Adalah Cawabup Andi Hendra Pabeangi dari pasangan Syamsu
Niang-Andi Hendra Pabeangi (SAUDARATA) yang menjadi pemicu ketika mendapat
kesempatan bertanya kepada enam calon lain. "Pertanyaan saya yakni, saya
minta agar menghafalkan Pancasila," katanya mengajukan tantangan kepada
semua calon.
Cawabup Basrah Gissing dari pasangan Andi Herdi-Basrah
Gissing (HIBAH) mendapat giliran pertama. Dia terbata-bata, begitu juga Kyai
Muda Sulaeman dari pasangan Andi Sarimin Saransi- Kyai Muda Sulaeman
(AS-SALAM).
Sementara Aris Muhammadia dari pasangan Andi Soetomo- Aris
Muhammadia (Asmo- BERKHARISMA) juga terbatabata dan tak berurutan.? Sedangkan
Andi Rizal Mappatunru dari pasangan Andi Kaswadi Razak-Andi Rizal Mappa-tunru
(AKAR) lancar menyebutkan sila pertama hingga ketiga, tapi di sila kelima dia
terpeleset.
Cawabup Sukman Junuddin dari pasangan Andi Taufan
Alie-Sukman Junuddin (ATM-Suka) tak kalah terbata-bata. Sementara itu,? Cawabup
Basrah Gissing yang memiliki kesempatan bertanya kepada keenam calon lainnya
memanfaatkan kesempatan tersebut untuk menguji Cawabup Andi Hendra, yang
mengajukan tantangan hafalan Pancasila. Ternyata, Andi Hendra juga terbata-bata
dan tidak berurutan. Duh.
4) Calon hakim konstitusi Djafar Albram
Ini barangkali kejadian tidak hafal Pancasila yang paling
gres sekaligus paling tragis. Dalam seleksi hakim konstitusi di DPR kemarin,
salah satu calon Djafar Albram ternyata tidak hafal Pancasila. Padahal, sebagai
calon pengawal konstitusi–yang di dalamnya termaktub Pancasila–dia seharusnya
hafal.
Kejadian berawal pada saat anggota Komisi III dari Fraksi
PDI Perjuangan Achmad Basarah bertanya kepada Djafar Albram. Sebelum Basarah
bertanya ke pertanyaan inti, dia menguji terlebih dahulu pengetahuan calon
hakim MK dengan pertanyaan yang umum.
Basarah menginstruksikan agar Djafar menyebutkan sila
keempat dari Pancasila. "Sebelum saya bertanya ke pertanyaan berikutnya,
dengan langsung menjawab. Saya mohon anda menyebutkan sila-sila dalam pembukaan
UUD yang ada di alinea keempat (Pancasila)," kata Basarah di Gedung DPR,
kemarin.
Mendengar pertanyaan itu, Djafar pun terlihat gugup dan
meminta agar menyebutkan satu persatu sila yang ada dalam Pancasila dari awal.

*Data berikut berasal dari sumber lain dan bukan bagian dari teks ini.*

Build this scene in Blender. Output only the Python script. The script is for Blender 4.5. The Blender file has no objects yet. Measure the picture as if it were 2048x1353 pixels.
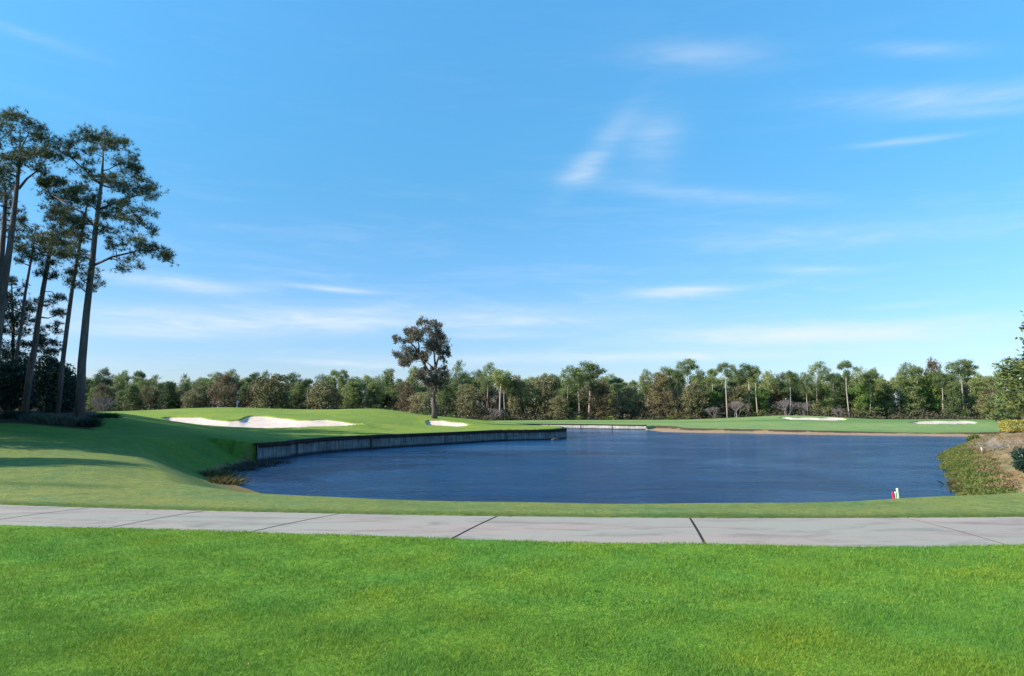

"Baik, saya akan jawab dari awal ya," jawab dia.
Basarah pun meminta agar hanya menjawab pada sila keempat
saja, tidak dari pertama hingga akhir. "Keempat saja pak yang saya
minta," sambung Basarah.
Tanpa menghiraukan pertanyaan Basarah, Djafar pun dengan
lantang membacakan Pancasila dari yang pertama hingga yang ke lima.
"Yang pertama, Ketuhanan yang maha Esa, kedua Perikemanusiaan
yang adil dan beradab, ketiga Persatuan Indonesia, keempat Kerakyatan yang
dipimpin oleh hikmah kebijaksanaan dalam permusyawaratan dan keadilan, lima
Keadilan sosial bagi seluruh rakyat Indonesia," papar Djafar.
Mendengar jawaban yang salah dari calon hakim MK, Basarah
pun menyanggah jawaban tersebut. "Yang kedua bukan perikemanusiaan tetapi
kemanusiaan, dan yang keempat kerakyatan yang dipimpin oleh hikmah kebijaksaaan
dalam permusyawaratan perwakilan, bukan keadilan," tegas Basarah.
Usai seleksi, Djafar berkilah dia gugup saat mendapat
pertanyaan itu. Namun alasan itu tidak sepert tidak bisa dimaafkan oleh para
politikus Senayan. Alhasil, pada pemungutan suara, Djafar hanya mendapat satu
suara dan gagal menjadi hakim konstitusi.